## [Dataset content]
- - - -

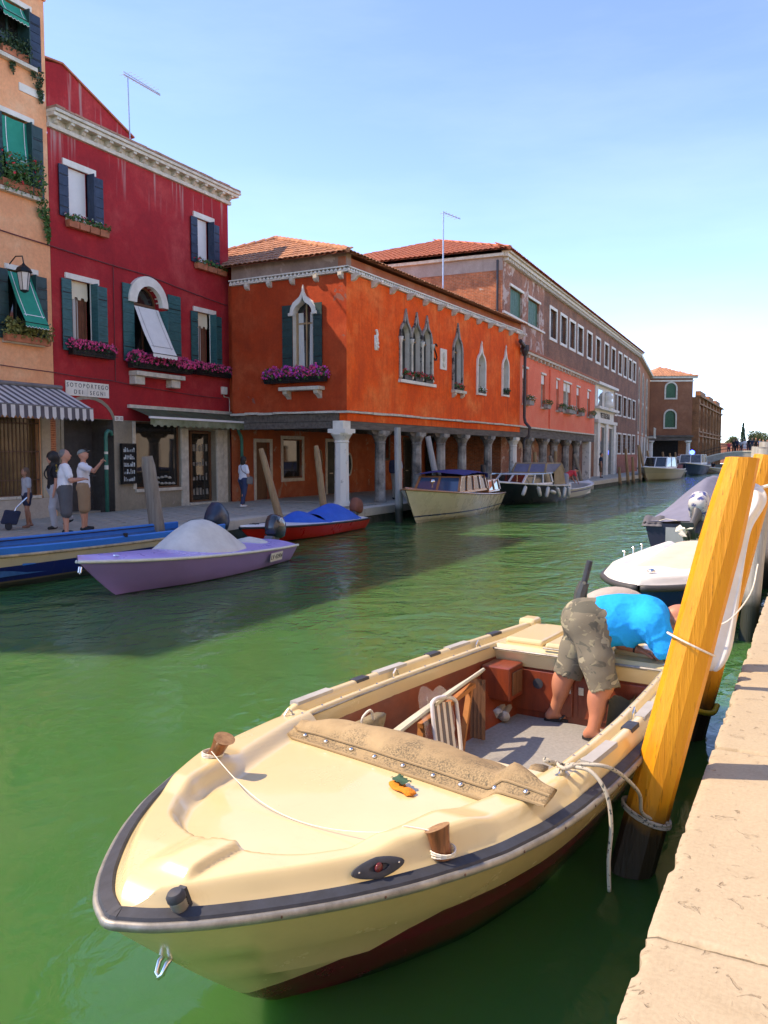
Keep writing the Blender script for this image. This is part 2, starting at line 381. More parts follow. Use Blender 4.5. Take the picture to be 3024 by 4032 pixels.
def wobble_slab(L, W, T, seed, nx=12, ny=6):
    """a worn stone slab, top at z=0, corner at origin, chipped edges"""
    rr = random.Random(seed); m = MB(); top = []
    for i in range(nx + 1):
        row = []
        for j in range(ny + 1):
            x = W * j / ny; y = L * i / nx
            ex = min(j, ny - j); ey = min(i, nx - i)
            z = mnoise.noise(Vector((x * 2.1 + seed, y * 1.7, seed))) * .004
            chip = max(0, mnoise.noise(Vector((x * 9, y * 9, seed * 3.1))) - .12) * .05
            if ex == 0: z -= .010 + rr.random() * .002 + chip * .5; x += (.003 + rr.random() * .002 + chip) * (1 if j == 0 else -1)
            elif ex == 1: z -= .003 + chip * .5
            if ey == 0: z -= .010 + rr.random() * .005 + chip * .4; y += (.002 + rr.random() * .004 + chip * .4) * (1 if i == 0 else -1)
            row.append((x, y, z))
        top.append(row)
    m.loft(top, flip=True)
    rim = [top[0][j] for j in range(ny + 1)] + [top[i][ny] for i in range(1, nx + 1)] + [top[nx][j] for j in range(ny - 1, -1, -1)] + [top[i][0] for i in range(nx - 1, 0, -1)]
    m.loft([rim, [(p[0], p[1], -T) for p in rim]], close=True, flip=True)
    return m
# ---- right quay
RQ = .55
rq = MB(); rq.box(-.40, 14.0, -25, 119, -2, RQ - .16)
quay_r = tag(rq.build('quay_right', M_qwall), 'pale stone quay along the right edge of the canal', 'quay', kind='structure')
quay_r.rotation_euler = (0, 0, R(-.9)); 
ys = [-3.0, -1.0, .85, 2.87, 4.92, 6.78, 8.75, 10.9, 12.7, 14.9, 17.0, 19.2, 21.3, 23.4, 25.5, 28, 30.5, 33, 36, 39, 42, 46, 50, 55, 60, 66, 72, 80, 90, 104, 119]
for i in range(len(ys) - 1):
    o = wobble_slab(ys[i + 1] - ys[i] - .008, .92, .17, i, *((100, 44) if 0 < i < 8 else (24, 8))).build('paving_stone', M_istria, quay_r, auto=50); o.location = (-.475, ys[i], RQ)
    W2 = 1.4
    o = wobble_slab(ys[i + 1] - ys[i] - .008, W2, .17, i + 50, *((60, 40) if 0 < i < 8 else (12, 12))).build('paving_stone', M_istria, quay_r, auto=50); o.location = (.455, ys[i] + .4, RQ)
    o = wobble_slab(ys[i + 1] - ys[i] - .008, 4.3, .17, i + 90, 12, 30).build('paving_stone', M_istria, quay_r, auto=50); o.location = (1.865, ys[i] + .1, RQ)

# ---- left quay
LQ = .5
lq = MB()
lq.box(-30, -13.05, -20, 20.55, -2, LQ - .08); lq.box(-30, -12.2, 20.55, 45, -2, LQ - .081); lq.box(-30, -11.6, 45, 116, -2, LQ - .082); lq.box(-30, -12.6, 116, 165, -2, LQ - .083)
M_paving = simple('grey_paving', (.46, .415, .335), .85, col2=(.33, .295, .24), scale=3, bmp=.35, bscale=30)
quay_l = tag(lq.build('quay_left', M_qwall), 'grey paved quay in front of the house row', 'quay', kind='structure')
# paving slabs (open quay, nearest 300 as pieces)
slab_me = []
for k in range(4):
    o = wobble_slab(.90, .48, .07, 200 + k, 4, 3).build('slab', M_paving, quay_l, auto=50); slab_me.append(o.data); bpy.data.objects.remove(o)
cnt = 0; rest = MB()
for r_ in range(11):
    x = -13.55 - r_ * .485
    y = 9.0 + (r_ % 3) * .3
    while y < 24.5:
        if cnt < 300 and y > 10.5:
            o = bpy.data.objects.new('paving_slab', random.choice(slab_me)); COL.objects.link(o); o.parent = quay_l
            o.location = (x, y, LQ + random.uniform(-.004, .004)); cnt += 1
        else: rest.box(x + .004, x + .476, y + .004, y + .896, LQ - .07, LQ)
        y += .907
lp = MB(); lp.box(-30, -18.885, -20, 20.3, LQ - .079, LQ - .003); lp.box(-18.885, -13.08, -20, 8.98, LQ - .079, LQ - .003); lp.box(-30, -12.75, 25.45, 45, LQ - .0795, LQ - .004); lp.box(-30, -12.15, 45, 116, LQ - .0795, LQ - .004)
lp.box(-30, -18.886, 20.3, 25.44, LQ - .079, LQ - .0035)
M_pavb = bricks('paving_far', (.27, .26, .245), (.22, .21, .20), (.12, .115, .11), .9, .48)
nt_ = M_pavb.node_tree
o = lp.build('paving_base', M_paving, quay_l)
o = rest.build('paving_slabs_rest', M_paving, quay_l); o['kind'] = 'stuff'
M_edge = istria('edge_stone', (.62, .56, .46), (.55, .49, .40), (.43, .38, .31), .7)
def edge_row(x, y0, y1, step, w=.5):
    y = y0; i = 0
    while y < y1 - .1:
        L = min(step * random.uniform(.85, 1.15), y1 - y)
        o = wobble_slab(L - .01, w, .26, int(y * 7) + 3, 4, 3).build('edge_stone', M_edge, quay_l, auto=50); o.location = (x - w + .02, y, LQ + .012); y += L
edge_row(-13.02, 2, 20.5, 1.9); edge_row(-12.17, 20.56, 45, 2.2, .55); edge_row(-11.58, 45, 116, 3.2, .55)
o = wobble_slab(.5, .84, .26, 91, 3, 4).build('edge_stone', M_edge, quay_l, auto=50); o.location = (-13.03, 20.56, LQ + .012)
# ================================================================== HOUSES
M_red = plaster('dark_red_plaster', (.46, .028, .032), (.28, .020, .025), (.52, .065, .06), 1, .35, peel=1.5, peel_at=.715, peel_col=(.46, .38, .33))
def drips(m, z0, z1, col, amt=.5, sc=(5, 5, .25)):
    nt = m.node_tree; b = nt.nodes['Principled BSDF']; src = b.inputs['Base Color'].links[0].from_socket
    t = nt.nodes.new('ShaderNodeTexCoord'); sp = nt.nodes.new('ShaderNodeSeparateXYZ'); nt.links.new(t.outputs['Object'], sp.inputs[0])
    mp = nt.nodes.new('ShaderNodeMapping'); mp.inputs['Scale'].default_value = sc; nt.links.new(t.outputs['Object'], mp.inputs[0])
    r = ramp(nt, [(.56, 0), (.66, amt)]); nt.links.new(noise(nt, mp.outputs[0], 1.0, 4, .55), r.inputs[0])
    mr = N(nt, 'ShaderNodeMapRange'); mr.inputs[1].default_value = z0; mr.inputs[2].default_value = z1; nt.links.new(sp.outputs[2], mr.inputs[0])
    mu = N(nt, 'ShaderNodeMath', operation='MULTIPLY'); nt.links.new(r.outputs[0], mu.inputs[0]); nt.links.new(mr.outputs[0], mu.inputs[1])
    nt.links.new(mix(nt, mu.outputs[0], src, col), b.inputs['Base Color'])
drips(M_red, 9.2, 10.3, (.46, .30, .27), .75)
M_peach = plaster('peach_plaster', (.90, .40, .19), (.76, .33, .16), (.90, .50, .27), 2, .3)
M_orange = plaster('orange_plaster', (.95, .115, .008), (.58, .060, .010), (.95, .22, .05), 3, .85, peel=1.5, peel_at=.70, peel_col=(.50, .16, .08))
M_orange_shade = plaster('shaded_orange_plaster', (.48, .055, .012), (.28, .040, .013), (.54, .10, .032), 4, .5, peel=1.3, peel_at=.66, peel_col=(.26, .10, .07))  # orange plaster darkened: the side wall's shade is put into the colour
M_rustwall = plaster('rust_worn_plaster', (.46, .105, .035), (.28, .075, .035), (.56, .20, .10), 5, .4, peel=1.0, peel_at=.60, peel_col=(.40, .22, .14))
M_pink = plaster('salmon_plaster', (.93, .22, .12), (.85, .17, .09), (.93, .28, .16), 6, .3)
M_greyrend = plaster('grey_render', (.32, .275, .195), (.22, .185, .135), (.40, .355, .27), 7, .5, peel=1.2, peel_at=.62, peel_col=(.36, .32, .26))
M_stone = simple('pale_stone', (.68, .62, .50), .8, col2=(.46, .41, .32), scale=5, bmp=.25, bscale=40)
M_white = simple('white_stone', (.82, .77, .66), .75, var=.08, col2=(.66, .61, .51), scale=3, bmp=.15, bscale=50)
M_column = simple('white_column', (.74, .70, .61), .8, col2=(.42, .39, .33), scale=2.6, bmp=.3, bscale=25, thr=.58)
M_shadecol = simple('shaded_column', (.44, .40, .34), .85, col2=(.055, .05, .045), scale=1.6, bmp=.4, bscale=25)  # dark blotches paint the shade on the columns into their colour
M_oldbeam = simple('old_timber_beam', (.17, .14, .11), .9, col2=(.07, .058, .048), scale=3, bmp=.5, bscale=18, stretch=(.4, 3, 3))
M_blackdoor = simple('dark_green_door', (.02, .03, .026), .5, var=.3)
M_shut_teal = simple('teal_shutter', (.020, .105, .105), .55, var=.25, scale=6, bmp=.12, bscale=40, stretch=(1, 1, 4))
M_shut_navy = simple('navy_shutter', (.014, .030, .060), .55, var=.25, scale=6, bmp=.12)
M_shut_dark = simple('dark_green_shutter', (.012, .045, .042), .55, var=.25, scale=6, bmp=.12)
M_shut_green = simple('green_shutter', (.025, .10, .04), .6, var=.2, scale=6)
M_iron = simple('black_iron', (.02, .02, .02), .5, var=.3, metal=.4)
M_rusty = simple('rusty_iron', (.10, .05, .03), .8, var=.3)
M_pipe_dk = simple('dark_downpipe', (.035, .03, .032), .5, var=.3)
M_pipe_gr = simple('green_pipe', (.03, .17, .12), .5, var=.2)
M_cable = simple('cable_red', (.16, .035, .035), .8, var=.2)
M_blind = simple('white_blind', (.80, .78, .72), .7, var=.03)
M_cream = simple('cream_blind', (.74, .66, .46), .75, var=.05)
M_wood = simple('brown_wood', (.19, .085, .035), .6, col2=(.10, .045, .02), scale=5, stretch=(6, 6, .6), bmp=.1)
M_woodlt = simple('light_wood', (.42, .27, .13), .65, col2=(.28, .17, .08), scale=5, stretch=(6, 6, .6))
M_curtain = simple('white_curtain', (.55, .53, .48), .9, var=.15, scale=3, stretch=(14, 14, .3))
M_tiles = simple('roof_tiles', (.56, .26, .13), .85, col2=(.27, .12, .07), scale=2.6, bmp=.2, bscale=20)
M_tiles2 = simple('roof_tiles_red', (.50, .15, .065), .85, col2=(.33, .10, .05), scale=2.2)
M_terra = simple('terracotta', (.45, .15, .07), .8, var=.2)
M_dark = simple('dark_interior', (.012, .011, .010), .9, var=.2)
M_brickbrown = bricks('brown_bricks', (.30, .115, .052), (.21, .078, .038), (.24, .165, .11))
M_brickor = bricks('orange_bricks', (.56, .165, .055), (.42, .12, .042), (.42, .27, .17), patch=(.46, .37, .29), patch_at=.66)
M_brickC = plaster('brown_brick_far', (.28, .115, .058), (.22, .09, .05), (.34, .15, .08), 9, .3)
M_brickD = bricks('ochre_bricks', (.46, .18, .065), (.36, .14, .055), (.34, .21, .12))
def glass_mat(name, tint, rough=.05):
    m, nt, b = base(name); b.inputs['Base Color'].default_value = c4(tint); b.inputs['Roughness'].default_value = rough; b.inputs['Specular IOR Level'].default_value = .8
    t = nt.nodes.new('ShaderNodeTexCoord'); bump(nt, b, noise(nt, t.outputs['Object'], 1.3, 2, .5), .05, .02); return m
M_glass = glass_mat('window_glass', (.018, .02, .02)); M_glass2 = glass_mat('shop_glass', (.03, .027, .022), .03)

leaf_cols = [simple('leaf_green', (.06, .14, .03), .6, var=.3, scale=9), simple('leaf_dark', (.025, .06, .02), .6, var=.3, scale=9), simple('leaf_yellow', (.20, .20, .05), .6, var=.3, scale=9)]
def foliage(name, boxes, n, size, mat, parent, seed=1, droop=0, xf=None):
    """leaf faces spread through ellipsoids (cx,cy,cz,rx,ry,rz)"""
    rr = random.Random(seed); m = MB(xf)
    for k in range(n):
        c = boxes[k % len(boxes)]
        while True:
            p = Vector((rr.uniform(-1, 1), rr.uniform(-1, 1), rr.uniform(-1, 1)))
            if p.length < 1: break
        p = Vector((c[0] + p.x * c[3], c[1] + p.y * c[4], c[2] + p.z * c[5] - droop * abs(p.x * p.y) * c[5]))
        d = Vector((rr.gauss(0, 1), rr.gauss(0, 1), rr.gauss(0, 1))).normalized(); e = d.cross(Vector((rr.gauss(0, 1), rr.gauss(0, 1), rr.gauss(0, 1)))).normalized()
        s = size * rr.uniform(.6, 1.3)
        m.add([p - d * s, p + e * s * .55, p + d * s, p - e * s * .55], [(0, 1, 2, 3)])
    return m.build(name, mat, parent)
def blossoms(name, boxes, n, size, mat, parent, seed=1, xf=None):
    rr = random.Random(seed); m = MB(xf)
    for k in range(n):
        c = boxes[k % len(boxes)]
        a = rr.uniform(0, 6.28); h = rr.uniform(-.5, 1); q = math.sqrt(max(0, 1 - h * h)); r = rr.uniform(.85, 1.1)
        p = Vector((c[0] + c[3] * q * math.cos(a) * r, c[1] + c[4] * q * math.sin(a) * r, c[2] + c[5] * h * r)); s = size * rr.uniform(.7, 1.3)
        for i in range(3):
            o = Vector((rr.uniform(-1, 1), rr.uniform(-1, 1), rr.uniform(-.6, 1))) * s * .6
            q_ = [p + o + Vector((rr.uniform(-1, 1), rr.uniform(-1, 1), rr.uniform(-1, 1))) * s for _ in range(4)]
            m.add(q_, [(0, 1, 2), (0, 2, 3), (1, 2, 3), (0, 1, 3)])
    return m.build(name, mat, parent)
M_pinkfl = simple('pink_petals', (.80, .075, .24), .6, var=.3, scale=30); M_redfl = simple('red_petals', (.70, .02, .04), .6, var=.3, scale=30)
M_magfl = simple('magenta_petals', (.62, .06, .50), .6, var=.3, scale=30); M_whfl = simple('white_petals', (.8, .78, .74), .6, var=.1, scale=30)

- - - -

## [To be done]
Give again, word for word, only the lines running from the line with "M_dark = simple('dark_interior', (.012, .011, .010), .9, var=.2)" through the line with "M_glass = glass_mat('window_glass', (.018, .02, .02));"; include both of those lines.

## [Solution to this exercise]
M_dark = simple('dark_interior', (.012, .011, .010), .9, var=.2)
M_brickbrown = bricks('brown_bricks', (.30, .115, .052), (.21, .078, .038), (.24, .165, .11))
M_brickor = bricks('orange_bricks', (.56, .165, .055), (.42, .12, .042), (.42, .27, .17), patch=(.46, .37, .29), patch_at=.66)
M_brickC = plaster('brown_brick_far', (.28, .115, .058), (.22, .09, .05), (.34, .15, .08), 9, .3)
M_brickD = bricks('ochre_bricks', (.46, .18, .065), (.36, .14, .055), (.34, .21, .12))
def glass_mat(name, tint, rough=.05):
    m, nt, b = base(name); b.inputs['Base Color'].default_value = c4(tint); b.inputs['Roughness'].default_value = rough; b.inputs['Specular IOR Level'].default_value = .8
    t = nt.nodes.new('ShaderNodeTexCoord'); bump(nt, b, noise(nt, t.outputs['Object'], 1.3, 2, .5), .05, .02); return m
M_glass = glass_mat('window_glass', (.018, .02, .02)); M_glass2 = glass_mat('shop_glass', (.03, .027, .022), .03)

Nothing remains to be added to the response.